** Begin **
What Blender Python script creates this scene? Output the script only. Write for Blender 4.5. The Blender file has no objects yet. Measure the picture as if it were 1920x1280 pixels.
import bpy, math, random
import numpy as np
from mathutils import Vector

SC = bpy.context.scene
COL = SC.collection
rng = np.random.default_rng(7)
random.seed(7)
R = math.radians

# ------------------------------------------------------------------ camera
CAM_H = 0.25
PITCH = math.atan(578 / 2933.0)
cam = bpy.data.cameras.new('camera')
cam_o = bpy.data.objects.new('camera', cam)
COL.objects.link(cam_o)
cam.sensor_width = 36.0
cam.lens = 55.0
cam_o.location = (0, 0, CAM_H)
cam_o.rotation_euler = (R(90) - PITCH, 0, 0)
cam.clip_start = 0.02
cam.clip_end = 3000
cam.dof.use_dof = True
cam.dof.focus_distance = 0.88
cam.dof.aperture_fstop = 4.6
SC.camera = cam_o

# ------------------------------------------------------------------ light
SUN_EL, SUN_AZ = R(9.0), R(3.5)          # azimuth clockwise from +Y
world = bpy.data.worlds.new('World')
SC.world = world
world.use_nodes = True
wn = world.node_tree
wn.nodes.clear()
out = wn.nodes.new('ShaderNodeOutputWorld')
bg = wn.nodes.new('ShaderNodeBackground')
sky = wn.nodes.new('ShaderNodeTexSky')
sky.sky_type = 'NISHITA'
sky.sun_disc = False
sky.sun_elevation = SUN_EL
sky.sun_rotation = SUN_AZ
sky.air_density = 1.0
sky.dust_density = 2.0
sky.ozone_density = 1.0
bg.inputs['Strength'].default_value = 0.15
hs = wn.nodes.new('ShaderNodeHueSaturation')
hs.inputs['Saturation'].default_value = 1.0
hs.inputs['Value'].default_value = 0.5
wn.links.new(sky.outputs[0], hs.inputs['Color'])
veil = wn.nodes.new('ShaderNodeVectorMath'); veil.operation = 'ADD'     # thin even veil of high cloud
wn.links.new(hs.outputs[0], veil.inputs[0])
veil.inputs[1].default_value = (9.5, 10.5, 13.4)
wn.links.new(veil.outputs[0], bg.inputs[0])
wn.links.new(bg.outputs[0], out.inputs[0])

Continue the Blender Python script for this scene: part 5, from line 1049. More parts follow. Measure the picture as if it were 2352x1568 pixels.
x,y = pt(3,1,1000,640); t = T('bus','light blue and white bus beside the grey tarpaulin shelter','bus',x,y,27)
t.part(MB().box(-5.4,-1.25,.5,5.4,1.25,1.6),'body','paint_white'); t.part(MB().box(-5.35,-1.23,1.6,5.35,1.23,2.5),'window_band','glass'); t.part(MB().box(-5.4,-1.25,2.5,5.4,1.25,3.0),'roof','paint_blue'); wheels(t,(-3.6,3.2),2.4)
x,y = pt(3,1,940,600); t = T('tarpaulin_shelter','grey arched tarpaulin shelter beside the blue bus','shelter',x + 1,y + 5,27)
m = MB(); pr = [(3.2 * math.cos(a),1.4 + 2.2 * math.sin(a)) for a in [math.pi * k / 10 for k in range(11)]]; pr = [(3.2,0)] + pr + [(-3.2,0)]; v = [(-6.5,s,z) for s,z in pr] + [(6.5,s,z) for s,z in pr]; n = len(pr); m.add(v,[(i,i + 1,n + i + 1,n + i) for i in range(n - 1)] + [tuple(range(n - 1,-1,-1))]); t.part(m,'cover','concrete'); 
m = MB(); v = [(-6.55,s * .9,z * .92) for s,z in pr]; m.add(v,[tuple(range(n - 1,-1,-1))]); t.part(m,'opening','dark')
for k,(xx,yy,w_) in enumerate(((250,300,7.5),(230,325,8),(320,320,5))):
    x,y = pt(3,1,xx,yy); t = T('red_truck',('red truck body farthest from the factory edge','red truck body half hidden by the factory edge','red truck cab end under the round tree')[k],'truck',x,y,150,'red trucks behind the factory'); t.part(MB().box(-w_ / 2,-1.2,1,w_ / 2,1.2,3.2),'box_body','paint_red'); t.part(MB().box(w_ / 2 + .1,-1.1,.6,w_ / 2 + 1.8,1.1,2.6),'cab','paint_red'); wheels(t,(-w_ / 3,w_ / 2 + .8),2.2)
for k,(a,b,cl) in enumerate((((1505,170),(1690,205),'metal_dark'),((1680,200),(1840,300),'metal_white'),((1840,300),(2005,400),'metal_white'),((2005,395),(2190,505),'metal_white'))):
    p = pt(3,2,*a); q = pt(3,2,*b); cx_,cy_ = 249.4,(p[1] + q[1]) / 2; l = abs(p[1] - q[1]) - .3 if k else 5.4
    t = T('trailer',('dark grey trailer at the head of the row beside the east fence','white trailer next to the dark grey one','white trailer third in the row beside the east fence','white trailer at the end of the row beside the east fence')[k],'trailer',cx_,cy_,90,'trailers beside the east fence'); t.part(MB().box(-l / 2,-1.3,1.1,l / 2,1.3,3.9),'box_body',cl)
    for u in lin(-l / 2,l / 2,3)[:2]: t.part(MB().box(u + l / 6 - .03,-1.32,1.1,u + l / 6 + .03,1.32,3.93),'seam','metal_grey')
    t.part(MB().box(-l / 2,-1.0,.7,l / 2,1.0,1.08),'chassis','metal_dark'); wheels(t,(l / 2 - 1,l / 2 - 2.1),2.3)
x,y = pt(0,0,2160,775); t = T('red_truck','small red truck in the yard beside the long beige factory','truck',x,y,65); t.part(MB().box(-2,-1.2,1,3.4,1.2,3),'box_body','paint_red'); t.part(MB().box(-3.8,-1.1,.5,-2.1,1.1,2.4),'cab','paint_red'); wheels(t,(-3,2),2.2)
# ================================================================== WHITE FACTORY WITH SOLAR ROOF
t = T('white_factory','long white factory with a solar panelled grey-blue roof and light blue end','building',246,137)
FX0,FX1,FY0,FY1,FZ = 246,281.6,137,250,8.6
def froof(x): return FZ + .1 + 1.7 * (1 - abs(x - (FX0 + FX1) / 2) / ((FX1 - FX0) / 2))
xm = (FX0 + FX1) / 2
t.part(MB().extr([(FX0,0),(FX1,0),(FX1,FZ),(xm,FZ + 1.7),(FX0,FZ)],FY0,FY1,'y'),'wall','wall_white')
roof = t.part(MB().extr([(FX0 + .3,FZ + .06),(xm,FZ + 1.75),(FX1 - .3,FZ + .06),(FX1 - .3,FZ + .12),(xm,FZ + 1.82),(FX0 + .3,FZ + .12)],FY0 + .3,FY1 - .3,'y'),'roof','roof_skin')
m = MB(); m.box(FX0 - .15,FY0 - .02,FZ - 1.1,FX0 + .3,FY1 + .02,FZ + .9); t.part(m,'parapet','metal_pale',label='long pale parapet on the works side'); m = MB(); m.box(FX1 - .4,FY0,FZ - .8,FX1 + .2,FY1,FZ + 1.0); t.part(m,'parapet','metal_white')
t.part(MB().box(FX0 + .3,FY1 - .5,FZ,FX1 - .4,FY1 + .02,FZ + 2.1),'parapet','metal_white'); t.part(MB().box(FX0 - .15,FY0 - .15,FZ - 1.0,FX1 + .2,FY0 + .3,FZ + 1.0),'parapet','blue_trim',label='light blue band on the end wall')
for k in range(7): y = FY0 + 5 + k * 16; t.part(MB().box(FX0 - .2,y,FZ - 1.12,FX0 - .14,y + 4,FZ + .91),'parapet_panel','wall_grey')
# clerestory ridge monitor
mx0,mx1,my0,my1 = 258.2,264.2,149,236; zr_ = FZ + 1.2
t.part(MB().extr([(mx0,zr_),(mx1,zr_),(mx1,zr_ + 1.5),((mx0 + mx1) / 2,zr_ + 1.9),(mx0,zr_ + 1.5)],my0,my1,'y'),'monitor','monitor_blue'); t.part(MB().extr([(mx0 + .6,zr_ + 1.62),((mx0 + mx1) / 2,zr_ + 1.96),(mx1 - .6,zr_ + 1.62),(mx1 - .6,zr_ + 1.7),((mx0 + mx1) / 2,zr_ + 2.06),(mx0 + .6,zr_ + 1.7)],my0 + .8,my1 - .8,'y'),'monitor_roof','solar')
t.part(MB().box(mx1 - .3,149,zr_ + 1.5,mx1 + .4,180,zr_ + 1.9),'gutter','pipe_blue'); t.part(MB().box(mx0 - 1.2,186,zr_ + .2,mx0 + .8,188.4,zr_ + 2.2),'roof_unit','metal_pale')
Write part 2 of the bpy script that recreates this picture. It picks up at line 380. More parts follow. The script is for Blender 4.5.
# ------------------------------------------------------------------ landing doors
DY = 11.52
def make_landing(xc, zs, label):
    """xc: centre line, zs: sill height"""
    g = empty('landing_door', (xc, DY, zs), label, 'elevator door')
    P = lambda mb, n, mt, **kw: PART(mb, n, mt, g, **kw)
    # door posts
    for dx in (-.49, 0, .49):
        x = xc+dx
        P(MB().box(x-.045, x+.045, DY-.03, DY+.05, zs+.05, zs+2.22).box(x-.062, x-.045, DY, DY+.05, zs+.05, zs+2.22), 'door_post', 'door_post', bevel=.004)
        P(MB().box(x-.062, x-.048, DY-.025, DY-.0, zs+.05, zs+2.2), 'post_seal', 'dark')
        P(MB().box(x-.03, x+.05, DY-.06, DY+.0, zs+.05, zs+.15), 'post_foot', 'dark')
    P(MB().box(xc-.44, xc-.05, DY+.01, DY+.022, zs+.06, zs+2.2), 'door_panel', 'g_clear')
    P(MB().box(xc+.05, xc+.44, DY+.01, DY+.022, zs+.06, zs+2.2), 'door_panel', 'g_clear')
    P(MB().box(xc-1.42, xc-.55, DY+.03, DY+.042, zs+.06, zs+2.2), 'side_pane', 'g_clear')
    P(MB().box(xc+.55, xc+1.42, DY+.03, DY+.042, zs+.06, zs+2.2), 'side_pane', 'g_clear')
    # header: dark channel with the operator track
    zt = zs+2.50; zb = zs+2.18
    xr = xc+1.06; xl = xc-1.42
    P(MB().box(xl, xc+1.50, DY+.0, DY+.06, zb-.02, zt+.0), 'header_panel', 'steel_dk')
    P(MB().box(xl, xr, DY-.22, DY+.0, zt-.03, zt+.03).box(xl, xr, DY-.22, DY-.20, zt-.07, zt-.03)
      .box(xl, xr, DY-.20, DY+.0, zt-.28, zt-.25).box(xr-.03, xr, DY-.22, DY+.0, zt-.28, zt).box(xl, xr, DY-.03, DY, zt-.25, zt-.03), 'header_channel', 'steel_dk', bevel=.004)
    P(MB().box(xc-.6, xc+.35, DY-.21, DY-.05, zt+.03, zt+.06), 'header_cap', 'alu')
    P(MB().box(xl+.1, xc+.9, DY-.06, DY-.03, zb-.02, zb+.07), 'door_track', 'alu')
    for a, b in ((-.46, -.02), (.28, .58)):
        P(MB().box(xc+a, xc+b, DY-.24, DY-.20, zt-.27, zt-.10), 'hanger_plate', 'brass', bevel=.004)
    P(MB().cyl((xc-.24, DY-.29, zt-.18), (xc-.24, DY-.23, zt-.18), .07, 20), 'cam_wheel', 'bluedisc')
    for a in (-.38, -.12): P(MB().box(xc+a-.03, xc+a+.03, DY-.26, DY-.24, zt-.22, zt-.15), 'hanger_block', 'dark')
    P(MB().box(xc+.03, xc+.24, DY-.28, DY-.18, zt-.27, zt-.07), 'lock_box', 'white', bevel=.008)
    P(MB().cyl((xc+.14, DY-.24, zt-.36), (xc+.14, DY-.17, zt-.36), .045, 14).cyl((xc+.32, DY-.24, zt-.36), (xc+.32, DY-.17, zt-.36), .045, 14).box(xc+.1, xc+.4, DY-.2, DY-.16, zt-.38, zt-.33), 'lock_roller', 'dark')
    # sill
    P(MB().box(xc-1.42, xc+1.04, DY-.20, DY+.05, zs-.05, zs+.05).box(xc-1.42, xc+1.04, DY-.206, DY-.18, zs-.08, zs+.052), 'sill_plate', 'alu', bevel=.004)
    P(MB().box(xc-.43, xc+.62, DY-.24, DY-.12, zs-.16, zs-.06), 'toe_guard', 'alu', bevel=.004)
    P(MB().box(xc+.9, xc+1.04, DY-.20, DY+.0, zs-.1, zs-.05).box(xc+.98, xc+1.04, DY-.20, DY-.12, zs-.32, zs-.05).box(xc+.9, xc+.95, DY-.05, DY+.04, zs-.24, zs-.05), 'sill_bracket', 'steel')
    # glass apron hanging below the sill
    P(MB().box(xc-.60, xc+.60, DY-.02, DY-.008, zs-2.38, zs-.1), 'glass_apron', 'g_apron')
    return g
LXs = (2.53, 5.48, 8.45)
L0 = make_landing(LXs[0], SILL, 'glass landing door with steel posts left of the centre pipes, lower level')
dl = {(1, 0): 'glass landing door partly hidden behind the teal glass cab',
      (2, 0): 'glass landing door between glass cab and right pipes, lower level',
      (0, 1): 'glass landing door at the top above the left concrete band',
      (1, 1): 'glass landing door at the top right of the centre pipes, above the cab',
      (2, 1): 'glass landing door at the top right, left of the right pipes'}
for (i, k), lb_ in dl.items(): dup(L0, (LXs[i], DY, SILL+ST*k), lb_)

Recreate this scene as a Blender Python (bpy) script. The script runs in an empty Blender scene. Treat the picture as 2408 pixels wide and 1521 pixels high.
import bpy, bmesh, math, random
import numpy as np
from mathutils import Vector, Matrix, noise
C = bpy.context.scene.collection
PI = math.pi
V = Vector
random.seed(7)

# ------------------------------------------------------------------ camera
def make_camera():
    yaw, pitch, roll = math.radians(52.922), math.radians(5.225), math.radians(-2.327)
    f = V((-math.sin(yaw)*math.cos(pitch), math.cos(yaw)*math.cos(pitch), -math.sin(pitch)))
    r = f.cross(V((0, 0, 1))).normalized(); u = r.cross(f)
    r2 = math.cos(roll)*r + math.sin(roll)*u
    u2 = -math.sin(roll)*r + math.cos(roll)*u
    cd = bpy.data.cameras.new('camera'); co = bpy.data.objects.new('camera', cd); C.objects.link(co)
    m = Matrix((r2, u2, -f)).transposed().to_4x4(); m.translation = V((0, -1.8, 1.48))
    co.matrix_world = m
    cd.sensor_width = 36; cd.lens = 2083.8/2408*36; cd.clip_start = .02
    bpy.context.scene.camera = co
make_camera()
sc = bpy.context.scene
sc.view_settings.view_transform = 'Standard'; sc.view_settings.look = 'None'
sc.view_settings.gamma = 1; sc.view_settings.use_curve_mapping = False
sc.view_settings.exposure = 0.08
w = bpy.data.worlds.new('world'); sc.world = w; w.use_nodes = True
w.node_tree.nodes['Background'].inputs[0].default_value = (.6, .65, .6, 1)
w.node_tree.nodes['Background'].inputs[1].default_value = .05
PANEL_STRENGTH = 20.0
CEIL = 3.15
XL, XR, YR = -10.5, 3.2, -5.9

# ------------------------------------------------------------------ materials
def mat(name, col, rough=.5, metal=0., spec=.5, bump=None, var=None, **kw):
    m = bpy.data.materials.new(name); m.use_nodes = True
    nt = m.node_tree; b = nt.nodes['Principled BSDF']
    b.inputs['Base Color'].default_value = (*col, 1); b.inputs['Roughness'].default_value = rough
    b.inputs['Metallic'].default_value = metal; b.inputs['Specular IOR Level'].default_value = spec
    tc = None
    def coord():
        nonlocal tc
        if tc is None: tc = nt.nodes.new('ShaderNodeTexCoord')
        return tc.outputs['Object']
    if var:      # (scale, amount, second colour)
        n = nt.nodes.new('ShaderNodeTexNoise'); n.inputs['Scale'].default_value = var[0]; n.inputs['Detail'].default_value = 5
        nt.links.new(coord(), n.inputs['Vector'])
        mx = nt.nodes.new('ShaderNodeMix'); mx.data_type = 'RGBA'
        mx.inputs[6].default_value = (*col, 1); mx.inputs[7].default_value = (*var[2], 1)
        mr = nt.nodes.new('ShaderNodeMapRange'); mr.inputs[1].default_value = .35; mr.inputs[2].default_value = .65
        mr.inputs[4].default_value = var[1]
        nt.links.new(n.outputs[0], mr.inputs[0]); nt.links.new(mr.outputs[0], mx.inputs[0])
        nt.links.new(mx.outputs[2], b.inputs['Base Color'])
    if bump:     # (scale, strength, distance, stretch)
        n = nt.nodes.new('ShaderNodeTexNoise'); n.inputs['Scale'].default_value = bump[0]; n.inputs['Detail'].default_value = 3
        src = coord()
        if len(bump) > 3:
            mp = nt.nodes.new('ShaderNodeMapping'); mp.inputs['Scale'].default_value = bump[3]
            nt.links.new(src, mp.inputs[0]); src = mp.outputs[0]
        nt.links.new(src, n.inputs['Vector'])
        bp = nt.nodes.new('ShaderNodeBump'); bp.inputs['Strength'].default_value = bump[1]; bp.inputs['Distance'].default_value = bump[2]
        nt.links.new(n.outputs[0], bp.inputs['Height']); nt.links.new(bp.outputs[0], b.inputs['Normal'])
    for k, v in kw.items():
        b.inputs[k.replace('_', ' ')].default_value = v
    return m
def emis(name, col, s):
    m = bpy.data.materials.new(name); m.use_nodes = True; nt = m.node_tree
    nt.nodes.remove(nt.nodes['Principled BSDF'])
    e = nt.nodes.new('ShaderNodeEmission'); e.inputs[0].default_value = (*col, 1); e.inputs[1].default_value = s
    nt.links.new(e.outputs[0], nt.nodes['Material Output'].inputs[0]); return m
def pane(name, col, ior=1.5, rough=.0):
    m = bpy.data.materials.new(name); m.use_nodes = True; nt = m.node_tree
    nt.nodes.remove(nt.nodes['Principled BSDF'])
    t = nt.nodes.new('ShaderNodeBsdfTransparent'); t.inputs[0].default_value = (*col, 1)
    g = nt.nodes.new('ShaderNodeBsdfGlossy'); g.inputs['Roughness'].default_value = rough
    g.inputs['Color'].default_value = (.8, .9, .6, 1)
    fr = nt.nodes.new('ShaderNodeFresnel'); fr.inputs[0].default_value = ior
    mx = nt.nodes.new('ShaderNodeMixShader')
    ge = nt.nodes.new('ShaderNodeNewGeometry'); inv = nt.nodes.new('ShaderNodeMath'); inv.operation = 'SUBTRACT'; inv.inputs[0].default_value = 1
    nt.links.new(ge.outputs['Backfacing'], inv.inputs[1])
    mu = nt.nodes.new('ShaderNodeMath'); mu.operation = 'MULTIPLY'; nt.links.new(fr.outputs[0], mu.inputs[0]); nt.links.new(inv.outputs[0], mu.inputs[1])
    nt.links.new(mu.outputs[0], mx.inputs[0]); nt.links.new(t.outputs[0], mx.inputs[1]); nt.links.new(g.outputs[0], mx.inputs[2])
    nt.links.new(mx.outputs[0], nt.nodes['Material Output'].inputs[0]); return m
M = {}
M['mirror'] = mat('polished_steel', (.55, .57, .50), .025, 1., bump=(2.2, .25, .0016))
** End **
» **DO THIS**:
Stop after the line containing "R = math.radians": print exactly the lines from the start of the entries above up to it, that line included.

» **WRITTEN SOLUTION**:
What Blender Python script creates this scene? Output the script only. Write for Blender 4.5. The Blender file has no objects yet. Measure the picture as if it were 1920x1280 pixels.
import bpy, math, random
import numpy as np
from mathutils import Vector

SC = bpy.context.scene
COL = SC.collection
rng = np.random.default_rng(7)
random.seed(7)
R = math.radians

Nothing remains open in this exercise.